Comme leur reine, les ombres n’appréciaient guère les mages et les prophétesses ; cette rancœur millénaire et cette soif de revanche envers ceux qui avaient osé enfermer leur souveraine l’emportaient sur la peur. Aussi, le premier geste que fit l’ombre fut d’attraper de son autre main le poignet de Laurelian. Elle s’apprêtait à fondre sur elle, au même titre que les autres ombres, quand une voix résonna dans les souterrains :

- Petite prophétesse, je te vois.

Le ton de cette phrase était presque chantonnant.
Laurelian n’eut aucune difficulté à reconnaître là la voix qui l’avait assaillie lors de son arrivée sur l’île. C’était bien celle d’Eyia qui, profitant d’un moment d’accalmie pendant ce qu’elle estimait être la lente mise à mort de Serenos, se tournait à nouveau vers sa fille. Dans une théâtralité qui la caractérisait, Eyia faisait cette fois entendre sa voix à tout le monde, et non pas seulement à Laurelian.

- Tu te souviens de moi, n’est-ce pas ?

Un léger rire ponctua cette phrase – puis Laurelian put nettement sentir la déesse pénétrer à nouveau son esprit.
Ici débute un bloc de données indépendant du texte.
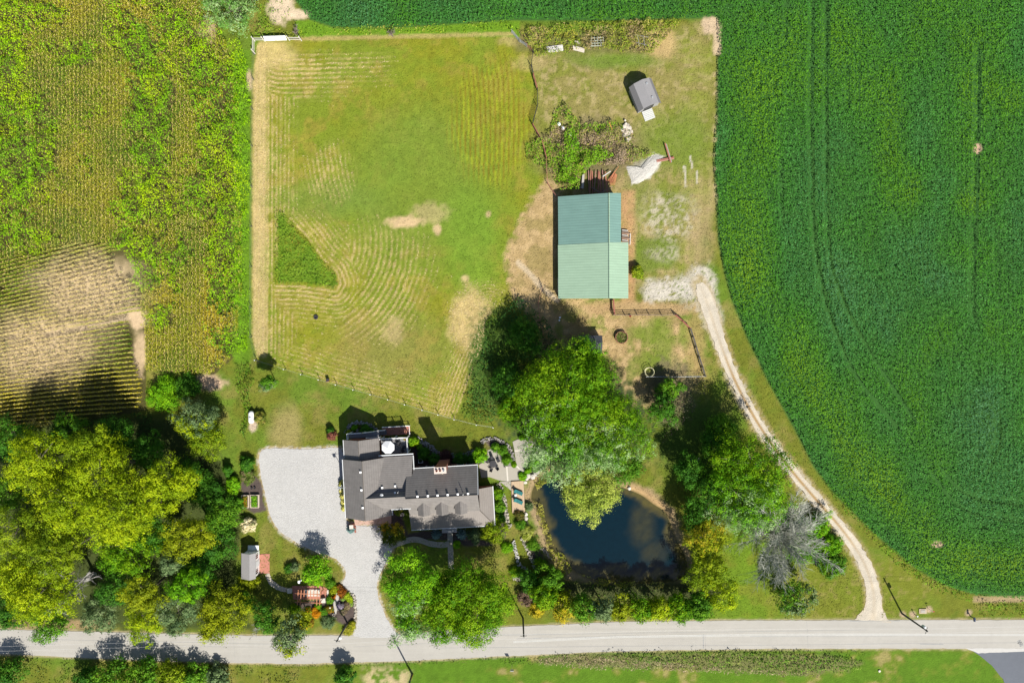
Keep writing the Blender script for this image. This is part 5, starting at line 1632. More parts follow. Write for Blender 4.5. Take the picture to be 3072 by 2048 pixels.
    for y in (-27.4, -21.0):
        win(-30.04, -30.0, y, y + 1.2, 1.0, 2.4)
    for x in (-29.3, -25.9):
        d = MB()
        lbox(d, x, x + 2.6, -28.52, -28.42, 0.05, 2.25)
        o = d.build("garage_door", M_WHITE, t)
    d = MB()
    lbox(d, -13.7, -12.7, -28.98, -28.92, .2, 2.3)
    d.build("front_door", M_RUST, t)
    # gabled portico over the steps
    d = MB()
    lbox(d, -14.2, -11.6, -33.0, -32.22, 2.35, 2.55)
    d.build("portico", pmat("portico_roof", (.22, .22, .225), .9, ((3, .35), (7, .3))), t)
    d = MB()
    for x in (-14.0, -11.8):
        lbox(d, x - .09, x + .09, -32.95, -32.77, 0, 2.35)
    d.build("portico_post", M_WHITE, t)
    # radio mast at the garage eave
    d = MB()
    p = L(-30.75, -23.4, 0)
    d.tube((p[0], p[1], 0), (p[0], p[1], 6.0), .05, .04, 6)
    d.tube((p[0] - .6, p[1] - .1, 5.9), (p[0] + .9, p[1] + .1, 5.9), .035, .035, 5)
    d.tube((p[0] - .1, p[1] - .5, 5.7), (p[0] + .1, p[1] + .5, 5.7), .035, .035, 5)
    d.box((p[0] - .25, p[1], 5.4), (.4, .35, .4))
    d.build("service_mast", M_GALV, t)


house()


def deck():
    t = thing("deck", "grey raised deck with white railings and stairs on the north side of the house", "deck", L(-22, -17.2, 0))
    mf = pmat("grey_decking", (.17, .17, .18), .8, ((1, .08), (6, .1)), rows=(1, .15, .18, -TH))
    d = MB()
    lbox(d, -23.95, -19.3, -18.45, -15.75, 2.85, 3.0)
    lbox(d, -29.6, -24.2, -15.4, -14.55, 2.75, 2.9)
    d.build("floor", mf, t)
    d = MB()
    for i in range(12):
        z = 2.75 - i * .22
        lbox(d, -27.0 + i * .3, -26.68 + i * .3, -15.38, -14.6, z - .06, z)
    d.build("stair", mf, t)
    d = MB()
    for x, y in ((-23.9, -15.8), (-19.35, -15.8), (-19.35, -18.4), (-21.6, -15.8), (-29.5, -14.6), (-26.9, -14.6)):
        lbox(d, x - .08, x + .08, y - .08, y + .08, 0, 2.85)
    d.build("support_post", M_WHITE, t)

    def rail(a, b, z0, z1):
        n = max(1, int(math.hypot(b[0] - a[0], b[1] - a[1]) / 1.5))
        q = MB()
        for i in range(n + 1):
            s = i / n
            x, y, z = a[0] + (b[0] - a[0]) * s, a[1] + (b[1] - a[1]) * s, z0 + (z1 - z0) * s
            lbox(q, x - .07, x + .07, y - .07, y + .07, z, z + 1.1)
        m = n * 9
        for i in range(m):
            s = i / m
            x, y, z = a[0] + (b[0] - a[0]) * s, a[1] + (b[1] - a[1]) * s, z0 + (z1 - z0) * s
            q.tube(L(x, y, z + .1), L(x, y, z + .95), .02, .02, 4, cap=False)
        for h in (.08, 1.0):
            q.tube(L(a[0], a[1], z0 + h), L(b[0], b[1], z1 + h), .06 if h > .5 else .035, None, 4)
        q.build("railing", M_WHITE, t)
    rail((-23.95, -15.72), (-19.3, -15.72), 3.0, 3.0)
    rail((-19.25, -15.72), (-19.25, -18.4), 3.0, 3.0)
    rail((-29.6, -14.5), (-27.0, -14.5), 2.9, 2.9)
    rail((-27.0, -14.5), (-23.6, -14.5), 2.9, .3)
    rail((-29.65, -15.4), (-29.65, -14.5), 2.9, 2.9)
    rail((-26.4, -15.45), (-24.0, -15.45), 2.5, 2.5)
    # things on it
    c = L(-22.35, -17.0, 3.0)
    u = thing("patio_umbrella", "white eight sided umbrella standing on the grey deck", "umbrella", c)
    m = MB()
    pts = [(c[0] + 1.16 * math.cos(math.pi * k / 4 + .4), c[1] + 1.16 * math.sin(math.pi * k / 4 + .4)) for k in range(8)]
    for k in range(8):
        a, b = pts[k], pts[(k + 1) % 8]
        m.poly([(a[0], a[1], 5.25), (b[0], b[1], 5.25), (c[0], c[1], 5.8)])
        m.poly([(b[0], b[1], 5.25), (a[0], a[1], 5.25), (a[0], a[1], 5.12), (b[0], b[1], 5.12)])
    m.build("canopy", pmat("white_canvas", (.82, .82, .84), .8, ((3, .03),), trans=.2), u)
    m = MB()
    for k in range(8):
        m.tube((c[0], c[1], 5.72), (pts[k][0], pts[k][1], 5.2), .015, .012, 4)
    m.build("rib", M_GALV, u)
    MB().tube((c[0], c[1], 3.0), (c[0], c[1], 5.85), .03, .03, 8).lathe((c[0], c[1], 3.0), [(.3, 0), (.3, .06), (.05, .12)], 14).build("pole", M_GALV, u)
    tb = thing("deck_table", "round dark table under the white umbrella", "table", (c[0] + .1, c[1] + .1, 3.0))
    MB().lathe((c[0] + .1, c[1] + .1, 3.68), [(.6, 0), (.62, .04)], 18).build("tabletop", M_DARK, tb)
    q = MB()
    for k in range(4):
        a = k * 1.571 + .6
        q.tube((c[0] + .1 + .2 * math.cos(a), c[1] + .1 + .2 * math.sin(a), 3.68), (c[0] + .1 + .45 * math.cos(a), c[1] + .1 + .45 * math.sin(a), 3.0), .025, .025, 5)
    q.build("leg", M_DARK, tb)
    for k, (x, y, rz, lab) in enumerate(((-20.75, -16.75, -1.9, "dark metal chair at the east side of the umbrella table"), (-21.1, -16.2, -2.5, "dark metal chair at the north east of the umbrella table"),
                                         (-20.1, -18.0, .6, "dark chair in the south east corner of the deck"), (-19.85, -17.35, 1.6, "dark chair at the east rail of the deck"))):
        chair(L(x, y, 3.0), rz, lab, "dark chairs on the deck")
    p = L(-19.75, -16.05, 3.0)
    pt = thing("flower_pot", "small terracotta pot at the north east corner of the deck", "pot", p)
    MB().lathe(p, [(.14, 0), (.2, .3), (.16, .3), (.14, .22)], 14).build("pot", pmat("terracotta", (.42, .16, .08)), pt)
    rng = np.random.default_rng(3)
    cc = rng.normal(size=(40, 3)) * .1 + np.array((p[0], p[1], .38 + 3))
    leaf_mesh("plant", cc, rng.normal(size=(40, 3)) + np.array((0, 0, 1)), .12, .06, pick(GR, rng.random(40)), M_LEAF, pt, rng)


_chair0 = []


def chair(loc, rz, label, group):
    if _chair0:
        dup(_chair0[0], loc, label, rz)["group"] = group
        return
    t = thing("patio_chair", label, "chair", loc, group)
    x, y, z = loc
    MB().box((x, y, z + .42), (.5, .5, .06)).build("seat", M_DARK, t)
    b = MB()
    b.hexa([(x - .25, y + .22, z + .48), (x + .25, y + .22, z + .48), (x + .25, y + .26, z + .48), (x - .25, y + .26, z + .48)], [(x - .25, y + .34, z + .95), (x + .25, y + .34, z + .95), (x + .25, y + .38, z + .95), (x - .25, y + .38, z + .95)])
    b.build("backrest", M_DARK, t)
    for sx in (-.22, .22):
        for sy in (-.22, .22):
            MB().tube((x + sx, y + sy, z), (x + sx, y + sy, z + .42), .02, .02, 6).build("leg", M_DARK, t)
        MB().box((x + sx * 1.1, y, z + .62), (.05, .48, .04)).build("armrest", M_DARK, t)
    t.rotation_euler = (0, 0, rz)
    _chair0.append(t)


deck()

# brick terrace under the deck stairs
mb = MB()
lbox(mb, -24.2, -19.2, -15.6, -14.1, -.05, .06)
tag(mb.build("brick_terrace", M_BRICKP), "dark red brick terrace at the foot of the deck stairs", "terrace", kind='structure')
wr = thing("terrace_railing", "white railing round the brick terrace at the deck stairs", "railing", L(-21.5, -14.1, 0))
q = MB()
for i in range(5):
    x = -24.0 + i * 1.2
    lbox(q, x - .06, x + .06, -14.1, -13.98, 0, 1.0)
lbox(q, -19.25, -19.13, -15.5, -15.38, 0, 1.0)
q.build("post", M_WHITE, wr)
q = MB()
q.tube(L(-24.0, -14.04, .95), L(-19.2, -14.04, .95), .05, None, 4)
q.tube(L(-24.0, -14.04, .25), L(-19.2, -14.04, .25), .035, None, 4)
q.tube(L(-19.19, -14.04, .95), L(-19.19, -15.4, .95), .05, None, 4)
q.build("rail", M_WHITE, wr)

# brick apron, front walk, porch step
tag(sheet("brick_apron", [(1062, 1556), (1174, 1545), (1174, 1569), (1066, 1575)], .03, pmat("pale_brick", (.38, .26, .21), .9, ((1.5, .15), (8, .2))), 0), "brick apron at the garage doors", "apron", kind='structure')
walk = spline([(1172, 1640), (1200, 1628), (1235, 1618), (1260, 1620), (1290, 1630), (1325, 1634), (1350, 1630)], 6)
V = [(a, b - 9) for a, b in walk] + [(a, b + 8) for a, b in walk[::-1]]
tag(sheet("front_walk", V, .026, M_CONC, 0), "curved concrete walk across the front garden", "walk", kind='structure')
tag(sheet("front_path", [(1342, 1590), (1358, 1590), (1361, 1706), (1345, 1706)], .03, M_CONC, 0), "straight concrete path from the porch to the road", "path", kind='structure')
tag(sheet("patio", PATIO_A, .05, M_CONC, 0, thick=.1), "light concrete patio with the round dining set", "patio", kind='structure')
tag(sheet("upper_patio", PATIO_B, .045, M_CONC, 0, thick=.1), "upper concrete patio with pale star shaped bands", "patio", kind='structure')
tag(sheet("patio_corner", Z4([(520, 962), (698, 962), (700, 1105), (610, 1030)]), .04, M_CONC, 0, thick=.08), "triangular concrete corner beside the wooden dock", "patio", kind='structure')
mb = MB()
for a, b in (((750, 478), (870, 478)), ((885, 478), (965, 318)), ((885, 480), (1015, 650)), ((775, 712), (885, 805)), ((628, 720), (645, 955))):
    p, q = [P(*v) for v in Z4([a, b])]
    d = Vector((q[0] - p[0], q[1] - p[1], 0)).normalized()
    n = Vector((-d.y, d.x, 0)) * .13
    mb.prism([(p[0] - n.x, p[1] - n.y), (q[0] - n.x, q[1] - n.y), (q[0] + n.x, q[1] + n.y), (p[0] + n.x, p[1] + n.y)], .0, .058)
tag(mb.build("patio_band", M_CONCL), "pale concrete bands between the patio slabs", "patio band", kind='structure')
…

Un vacarme de cris et de bruits de corps brisés résonna à nouveau sous son crâne.
Quant aux ombres, elles comprirent qu’il s’agissait là d’un signal pour lancer leur attaque. D’un même mouvement, elles fondirent sur leurs adversaires.



* Allez hop, un peu de La Rochefoucauld
« Modifié: vendredi 22 novembre 2024, 10:42:04 par Eyia »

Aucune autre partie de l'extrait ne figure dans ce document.